Born in Indianapolis in 1892, Janet Flanner spent her formative years in the American Midwest before relocating to Paris in 1922. She remained a fixture of the expatriate community for decades, serving as the primary observer of French cultural and political life for the American public. She died in New York City in 1978.

On the page

Flanner is best known for her 'Letter from Paris' column, which she wrote for The New Yorker under the pseudonym Genêt from 1925 until 1975. Her work includes the collection 'Paris Was Yesterday' and a biography of Adolf Hitler, 'An American in Paris'. Her prose is characterized by its sharp wit, meticulous observation of social manners, and an unflinching eye for the political shifts of twentieth-century Europe.

In their time

During her lifetime, Flanner was regarded as the definitive American voice on European affairs, bridging the gap between the bohemian expatriate scene and the American middle-class reader.
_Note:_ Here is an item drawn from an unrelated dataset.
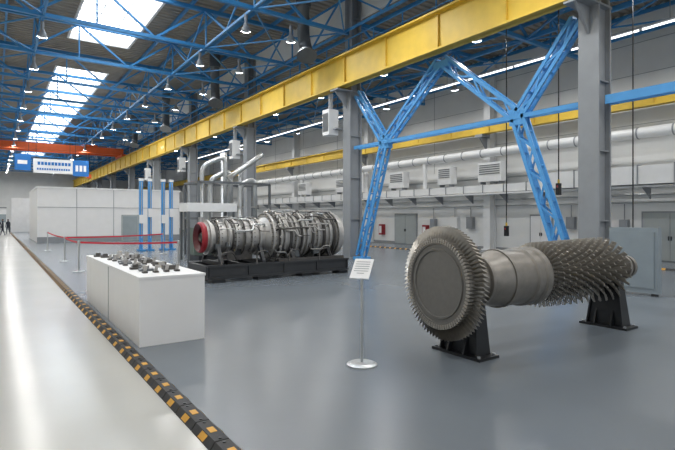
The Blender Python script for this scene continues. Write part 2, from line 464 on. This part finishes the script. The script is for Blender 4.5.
# ---------------- display table ----------------
m=M()
x0,x1,ya,yb,h=1.44,2.28,6.3,10.5,.86
m.box(x0+.01,x1-.01,ya+.01,yb-.01,0,h-.03,WHITE); m.box(x0,x1,ya,yb,h-.03,h,WHITE)
m.box(x0+.004,x0+.01,8.3,8.32,.0,h-.03,COL)
m.done('display_counter')
m=M()
random.seed(3)
y=6.75
while y<10.3:
    x=1.56+random.random()*.12
    k=random.randrange(4)
    if k==0:
        m.lathe((x,y,h),(0,0,1),[(0,.001),(0,.08),(.03,.08),(.03,.045),(.07,.04),(.07,.001)],STEELD,18)
        m.lathe((x+.38,y+.05,h),(0,0,1),[(0,.001),(0,.06),(.04,.045),(.09,.045),(.09,.001)],STEEL,18)
    elif k==1:
        for j in range(4):
            bx=x+j*.14
            m.box(bx,bx+.06,y-.04,y+.05,h,h+.025,STEELD)
            m.prism([(bx,y-.03,h+.025),(bx+.05,y-.01,h+.025),(bx+.045,y+.03,h+.025),(bx+.01,y+.01,h+.025)],(.015,.0,.075),STEEL)
    elif k==2:
        m.box(x,x+.25,y-.06,y+.1,h,h+.04,STEELD); m.cyl((x+.04,y,h+.065),(x+.5,y+.02,h+.065),.027,STEEL,12); m.box(x+.4,x+.5,y-.05,y+.07,h,h+.05,STEELD)
    else:
        m.prism([(x,y-.08,h),(x+.18,y-.1,h),(x+.22,y+.06,h),(x+.02,y+.09,h)],(0,0,.03),DARKD)
        m.cyl((x+.1,y,h+.03),(x+.1,y,h+.07),.045,STEEL,14); m.box(x+.33,x+.5,y-.07,y+.08,h,h+.06,STEELD)
    y+=.3
m.done('turbine_part_display')

# ---------------- info sign stand ----------------
m=M(); sx,sy=3.25,4.19
m.lathe((sx,sy,0),(0,0,1),[(0,.001),(0,.165),(.015,.165),(.03,.13),(.035,.02),(.035,.001)],PIPE,32)
m.cyl((sx,sy,.03),(sx,sy,1.0),.015,PIPE,12)
Fw=Vector((-.8,-.6,.0)).normalized(); R=Vector((-Fw.y,Fw.x,0)); U=(Vector((0,0,1))*.62-Fw*.78).normalized()
c=Vector((sx,sy,1.04)); nn=R.cross(U).normalized()
pts=[c+R*a*.105+U*b*.15 for a,b in((-1,-1),(1,-1),(1,1),(-1,1))]
m.prism([p-nn*.006 for p in pts],nn*.012,WHITE)
for j in range(6):
    a0=c+U*(.1-j*.035)
    for sg in (-1,1):
        q=[a0+R*a*(.08 if j<5 else .04)+U*b*.005+nn*sg*.008 for a,b in((-1,-1),(1,-1),(1,1),(-1,1))]
        m.poly(q,COL)
m.done('info_sign_stand')

# ---------------- rotor ----------------
m=M()
A=Vector((4.2,3.9,.846)); D,a_,b_=m.frame((1,-.08,0))
def rot(m,prof,mt,seg=72): m.lathe(A,D,prof,mt,seg)
rot(m,[(-.085,.0001),(-.085,.37),(-.1,.375),(-.1,.395),(-.085,.4),(-.085,.44),(-.1,.445),(-.1,.46)],ROTF,96)
rot(m,[(-.1,.46),(-.1,.49),(.1,.49),(.1,.45),(.13,.45),(.13,.36),(.22,.32),(.24,.26),(.5,.26),(.5,.3),(.54,.3),(.54,.27),(.66,.3),(.78,.335),(.82,.345),(.82,.36),(.87,.36),(.87,.345),(1.2,.345),(1.22,.37),(1.28,.37),(1.28,.35),(1.36,.35),(1.38,.375),(1.46,.375),(1.46,.33),(1.55,.3)],ROT)
def airfoil(m,t,ang,r0,r1,ch,th,tw,tw2,mt):
    vs=[]
    for r,w in ((r0,tw),(r1,tw2)):
        e=a_*math.cos(ang)+b_*math.sin(ang); tn=D.cross(e).normalized()
        cdir=D*math.cos(w)+tn*math.sin(w); nd=-D*math.sin(w)+tn*math.cos(w)
        sc=1 if r==r0 else .8
        for u,v in ((-.5,0),(-.1,.5),(.5,.15),(.0,-.15)):
            vs.append(A+D*t+e*r+cdir*u*ch*sc+nd*v*th*1.6)
    m.add(vs,[(3,2,1,0),(4,5,6,7)]+[(i,(i+1)%4,4+(i+1)%4,4+i) for i in range(4)],mt)
N=80
for i in range(N):
    g=2*math.pi*i/N
    e=a_*math.cos(g)+b_*math.sin(g)
    for (r0,r1,w) in ((.462,.482,.009),(.484,.515,.0125)):
        m.bar(A+D*-.106+e*((r0+r1)/2),A+D*.1+e*((r0+r1)/2),2*w,r1-r0,BLADE,up=e)
    airfoil(m,0,g,.512,.65,.15,.016,.2,.5,BLADE)
rows=13;t0=1.6;sp=.118
for i in range(rows):
    t=t0+sp*i; f=i/(rows-1); rd=.29-.06*f; rt=.425+.035*f
    rot(m,[(t-.059,rd-.012),(t-.045,rd-.012),(t-.045,rd+.006),(t+.045,rd+.004),(t+.045,rd-.016),(t+.059,rd-.019)],ROT,48)
    nb=int(40-14*f)
    for k in range(nb):
        airfoil(m,t,2*math.pi*(k+.37*i)/nb,rd,rt,.07+.02*f,.013,.35,.8,BLADE)
te=t0+sp*rows-.05
rot(m,[(te-.05,.215),(te,.21),(te+.03,.2),(te+.2,.14),(te+.4,.13),(te+.4,.2),(te+.45,.2),(te+.45,.13),(te+.56,.12),(te+.56,.17),(te+.62,.17),(te+.62,.0001)],ROT,48)
rotor=m.done('turbine_rotor')
def stand(name,t,rr,wb,wt):
    m=M(); P=A+D*t; zt=A.z-rr-.005
    X=P.x;Y=P.y
    m.box(X-.17,X+.17,Y-wb/2,Y+wb/2,0,.03,BSTEEL)
    for dx in (-.075,.055):
        m.prism([(X+dx,Y-wb*.36,.03),(X+dx,Y+wb*.36,.03),(X+dx,Y+wt/2,zt+.08),(X+dx,Y+wt*.36,zt+.08),(X+dx,Y,zt-.01),(X+dx,Y-wt*.36,zt+.08),(X+dx,Y-wt/2,zt+.08)],(.022,0,0),BSTEEL)
    for sg in (-1,1):
        m.prism([(X-.12,Y+sg*wb*.36,.03),(X+.12,Y+sg*wb*.36,.03),(X+.075,Y+sg*wt/2,zt+.08),(X-.075,Y+sg*wt/2,zt+.08)],(0,sg*.02,0),BSTEEL)
        m.prism([(X-.16,Y+sg*.12,.03),(X+.16,Y+sg*.12,.03),(X+.07,Y+sg*.12,.26),(X-.07,Y+sg*.12,.26)],(0,.02,0),BSTEEL)
    for sx_ in (-.13,.13):
        for sy_ in (-wb*.44,wb*.44): m.cyl((X+sx_,Y+sy_,.03),(X+sx_,Y+sy_,.05),.02,COL,6)
    return m.done(name)
stand('rotor_support_stand',.33,.26,.72,.42)
stand('rotor_support_stand.001',te+.14,.17,.68,.3)

# ---------------- gas turbine engine ----------------
m=M(); E=Vector((4.24,12.2,1.08)); EX=Vector((1,0,0))
def el(prof,mt,seg=40): m.lathe(E,EX,prof,mt,seg)
el([(.25,.2),(.05,.24),(.0,.3)],DRED)
el([(.0,.3),(-.04,.355)],DRED); el([(-.04,.355),(.0,.39),(.06,.40),(.1,.38)],RED)
el([(.2,.001),(.02,.1),(.2,.2)],STEELD)
for k in range(20):
    g=2*math.pi*k/20; m.bar(E+Vector((.2,math.cos(g)*.08,math.sin(g)*.08)),E+Vector((.22,math.cos(g)*.24,math.sin(g)*.24)),.01,.05,STEELD)
p=[(.1,.38)]
for i in range(7):
    t=.16+i*.22; p+=[(t,.38+.008*i),(t,.45+.008*i),(t+.05,.45+.008*i),(t+.05,.38+.008*i)]
p+=[(1.66,.42),(1.8,.52)]
el(p,STEEL)
p=[(1.8,.52),(1.8,.64),(1.86,.64),(1.86,.55)]
for t in (2.15,2.5,2.85,3.2,3.6):
    p+=[(t,.56),(t,.63),(t+.06,.63),(t+.06,.56)]
p+=[(3.9,.57),(3.9,.66),(3.98,.66),(3.98,.6),(4.1,.61),(4.15,.5),(4.15,.3),(4.05,.001)]
el(p,STEEL)
for t in (2.0,2.33,2.68,3.02,3.4,3.75): el([(t,.565),(t,.585),(t+.08,.585),(t+.08,.565)],STEELD)
for t in (.3,.74,1.18): el([(t,.39),(t,.41),(t+.05,.41),(t+.05,.39)],STEELD)
for t,rr,nb in ((.41,.44,26),(.85,.45,26),(1.29,.47,26),(1.83,.62,34),(2.53,.61,30),(3.23,.61,30),(3.94,.64,34)):
    for k in range(nb):
        g=2*math.pi*k/nb; c=E+Vector((t,math.cos(g)*rr*.97,math.sin(g)*rr*.97)); m.cyl(c-EX*.06,c+EX*.06,.014,STEELD,6)
def ring(t,R_,r,mt,a0=0,a1=2*math.pi):
    n_=36; full=abs(a1-a0-2*math.pi)<1e-3
    m.tube([E+Vector((t,math.cos(a0+(a1-a0)*k/n_)*R_,math.sin(a0+(a1-a0)*k/n_)*R_)) for k in range(n_+(0 if full else 1))],r,mt,7,full)
for t in (2.02,2.7,3.4,3.75): ring(t,.68,.028,STEEL if t<3 else STEELD)
ring(1.05,.5,.022,STEELD); ring(.63,.48,.018,STEEL)
random.seed(11)
for k in range(58):
    g=random.uniform(0,2*math.pi); ta=random.uniform(.3,3.2); tb=ta+random.uniform(.3,1.0)
    R1=.47 if tb<1.8 else .66
    if ta<1.8<tb: ta=1.9; tb=ta+.6
    g2=g+random.uniform(-.5,.5)
    f=lambda t,gg,rr:E+Vector((t,math.cos(gg)*rr,math.sin(gg)*rr))
    m.tube(smoothpath([f(ta,g,R1-.1),f(ta,g,R1+.04),f((ta+tb)/2,g,R1+.05),f((ta+tb)/2+.05,g2,R1+.05),f(tb,g2,R1+.04),f(tb,g2,R1-.1)],.08,4),random.choice((.012,.018,.024)),random.choice((STEEL,STEELD,STEEL,PIPE)),7)
for k in range(18):
    g=random.uniform(-math.pi,.3); t=random.uniform(.3,3.7); R1=.44 if t<1.7 else .62
    c=E+Vector((t,math.cos(g)*R1,math.sin(g)*R1)); s_=random.uniform(.05,.1)
    m.box(c.x-s_,c.x+s_,c.y-s_*.7,c.y+s_*.7,c.z-s_,c.z+s_,random.choice((STEELD,BSTEEL,DARKD)))
for k in range(16):
    g=2*math.pi*k/16; c=E+Vector((2.1,math.cos(g)*.56,math.sin(g)*.56)); q=E+Vector((1.95,math.cos(g)*.74,math.sin(g)*.74)); m.cyl(c,q,.032,STEEL,8)
for t in (.35,1.5,2.4,3.6):
    for sg in (-1,1):
        m.bar(E+Vector((t,sg*.36,-.2)),Vector((E.x+t,E.y+sg*.62,.45)),.09,.09,SKIDM)
    m.bar(Vector((E.x+t,E.y-.66,.43)),Vector((E.x+t,E.y+.66,.43)),.1,.1,SKIDM)
ex=E.x
m.box(ex+.65,ex+1.35,11.95,12.45,.5,.75,STEELD)
for sg in (-1,1):
    yy=12.2+sg*.68
    m.box(ex-.05,ex+4.15,yy-.09,yy+.09,.37,.42,SKIDM);m.box(ex-.05,ex+4.15,yy-.09,yy+.09,.08,.13,SKIDM);m.box(ex-.05,ex+4.15,yy-.05,yy+.05,.13,.37,SKIDM)
    for i in range(5): m.box(ex+i*1.02,ex+.03+i*1.02,yy-.085,yy+.085,.13,.37,SKIDM)
    for xx in (.2,1.4,2.7,3.9): m.box(ex+xx-.16,ex+xx+.16,yy-.16,yy+.16,0,.08,BSTEEL)
for xx in (0,1.05,2.15,3.15,4.1): m.box(ex+xx-.06,ex+xx+.06,11.52,12.88,.16,.4,SKIDM)
for k in range(4):
    yy=11.45; q=ex+.3+k*.95; m.tube(smoothpath([(q,yy,.42),(q,yy,.7),(q+.3,yy+.02,.74),(q+.45,yy+.1,.5)],.1),.018,STEELD,7)
m.box(ex+1.9,ex+4.0,11.48,11.6,.42,.5,STEELD)
m.done('gas_turbine_engine')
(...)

While her sophisticated style was occasionally criticized as overly detached, she was widely respected for her journalistic integrity and her ability to distill complex political crises into digestible, elegant prose.

The afterlife

Flanner remains the gold standard for the 'observer-correspondent' genre, having defined the tone and scope of the modern cultural dispatch. Her archives and collected columns serve as an essential primary source for historians of the interwar period and the post-war reconstruction. She is remembered as a pioneering woman in a male-dominated field of international political reportage.